Demystifying Cash Transfer Programs in Humanitarian Emergencies

Many times, when a disaster strikes, people find themselves with an immediate problem of food and how to feed their families.  In many cases there is food available in the local market so the problem is more about a families ability to buy or pay for food than that there isn’t any at all. In this case, the best solution to help families meet their food needs is to give them money to buy it.

The other advantage of cash (over direct food aid) is that disaster affected people can choose what food or other items (soap, clothes or other needed items) they need most and buy those.  Finally, the logistics of delivering cash are usually easier than transporting food, which is very bulky and can spoil.  Cash distributions can be done directly (by distributing actual money) or (more frequently) using technology such as cell phones or smart cards to transfer the cash electronically.

Can you explain how relief agencies and local partners collaborate to implement Cash Transfer Programs ?

International relief agencies often work with local partners to carry out such projects. The local agency will be familiar with the population and the context and will be able to gather market information to inform the design of the project.  The local agency can also help to ‘target’ or choose which are the most affected, or most vulnerable households who need international life saving assistance.  Private sector or local business partners are also often very important in cash transfer interventions.  Often banks are sub-contracted to manage the cash distribution as they are better able to manage the risks associated with payments and moving cash around.

What potential risks must be taken into account when introducing such a program?

It is important to carefully monitor local markets when carrying out a cash transfer project – as large injections of cash could cause inflation.  Security is also a risk as women who receive cash could be robbed or violated by thugs.  Unsociable spending of the cash might seem to be a risk but evaluations of many different projects shows that this is rarely the case, that disaster affected people know what they need and almost always spend the money wisely.

What category(ies) of people benefit the most from cash transfers?

The intervention benefits families who have been affected by a disaster in a way that leaves them without any income earning ability in the short or medium term.  For example, families affected by a drought might lose their harvest and not have any food or income until the next one later in the year or families displaced from their homes by floods or conflict might have left quickly and have no access to land to grow food.  In these cases markets might still be functioning or if they aren’t might resume functioning more quickly if people have cash and demand for food increases.

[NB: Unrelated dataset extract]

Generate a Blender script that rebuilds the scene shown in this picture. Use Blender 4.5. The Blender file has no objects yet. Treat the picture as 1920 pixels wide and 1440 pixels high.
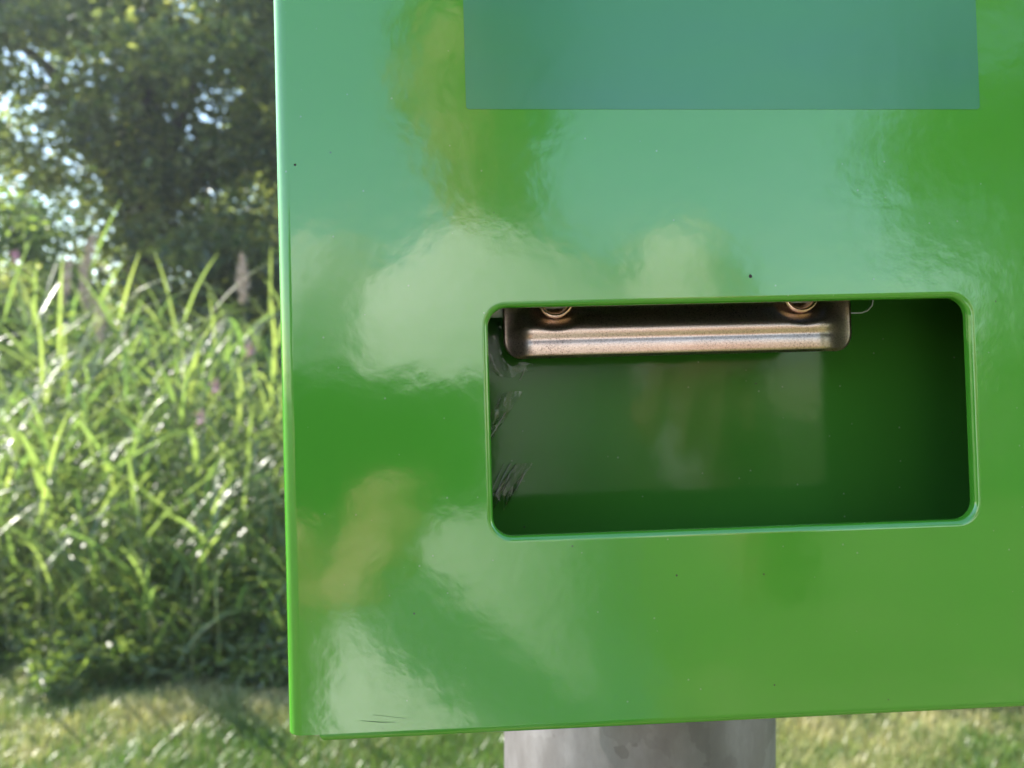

In many cash transfer programmes agencies specifically target or give the money to women because in most cultures (even Canadian!) women are the ones who buy, prepare and store food.  In this way women are often empowered by the cash as it gives them the dignity to walk into a shop and purchase what they want with dignity, instead of being treated like a helpless victim.  Evaluations of cash projects have also found that the cash can help promote equality at home and give women more ability to discuss and make decisions with their husbands

Can you give examples of places where this type of program was especially effective at alleviating the suffering of people affected by a disaster or crisis?

One example is a Cash Transfer project carried out in Somalia and funded by the HC Appeal for east Africa in 2011.  Households affected by prolonged drought and conflict were each given $75 per month for a period of five months after they were displaced by conflict.  See the graph below that shows what people spent the money on.

From this you can see that the cash was used for a variety of items.  Compared to just receiving food, a sack of cornmeal or rice for example, this means that people have choice to buy the items they most need, including things an outside aid agency might not have thought of.  For example, you can see the spend on debt repayment.  In Somali society borrowing and lending is common and helps people manage when something goes wrong or they need some quick cash (a sick family member, funeral, no money for food on a particular day etc.)  Paying back a debt means they can borrow money again in the future and so contributes to their future feelings of security and promotes community harmony.